表題番号:2018B-104
日付:2019/04/05
研究課題Drainage problems for the multidimensional thin film equation
| 研究者所属(当時) | 資格 | 氏名 | |
|---|---|---|---|
| (代表者) | 理工学術院 国際理工学センター(理工学術院) | 准教授 | ボーウェン マーク |
| (連携研究者) | Duke University | Professor | T. P. Witelski |
| (連携研究者) | Bucknell University | Professor | L. Smolka |
- 研究成果概要
- 1) Working with Professor T P Witelski (Duke University, USA), we have
been studying out-diffusion solutions of the so-called
thin film equation (a fourth order parabolic partial differential
equation) on a finite multi-dimensional domain; this extends our recent
previous work on the one-dimensional problem.
While considering this problem, we decided first to make a preliminary study of the related problem for the lower (second) order porous medium equation. In this context, we have constructed analytically self-similar solutions that act as large time attractors for solutions defined on sectorial [quarter, half-plane and three-quarter-plane] domains. We have confirmed these results using numerical simulations.

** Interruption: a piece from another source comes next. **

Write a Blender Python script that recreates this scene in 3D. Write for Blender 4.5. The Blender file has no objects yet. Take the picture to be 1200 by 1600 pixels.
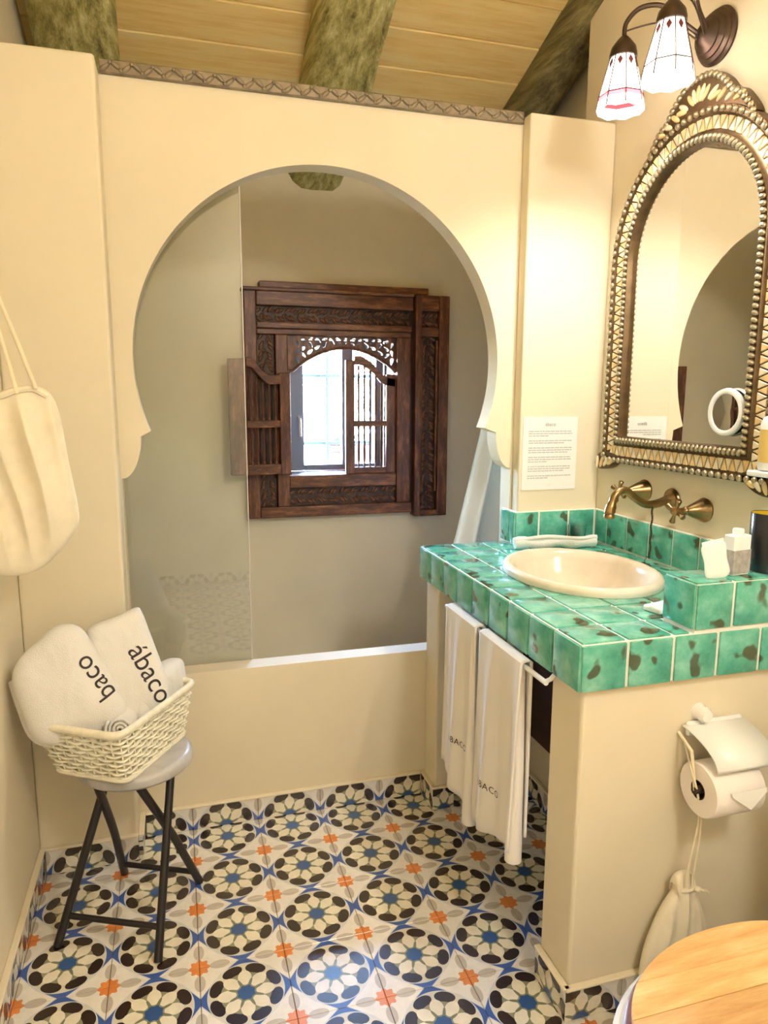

2) While working on this project, I established a new working relationship with Professor L. Smolka (Bucknell University, USA) looking at how thin films evolve in a periodic domain (corresponding physically to the external surface of a cylinder) under the combined effects of gravity (drainage) and thermal stresses (leading to a non-convex convective flux of fluid). The interaction of convective effects and surface tension (fourth order parabolic terms) yields solutions containing non-classical shock dynamics, such as undercompressive-compressive shock pairs and undercompressive shocks-rarefaction fans. We are currently writing up the results of this research for publication in the near future.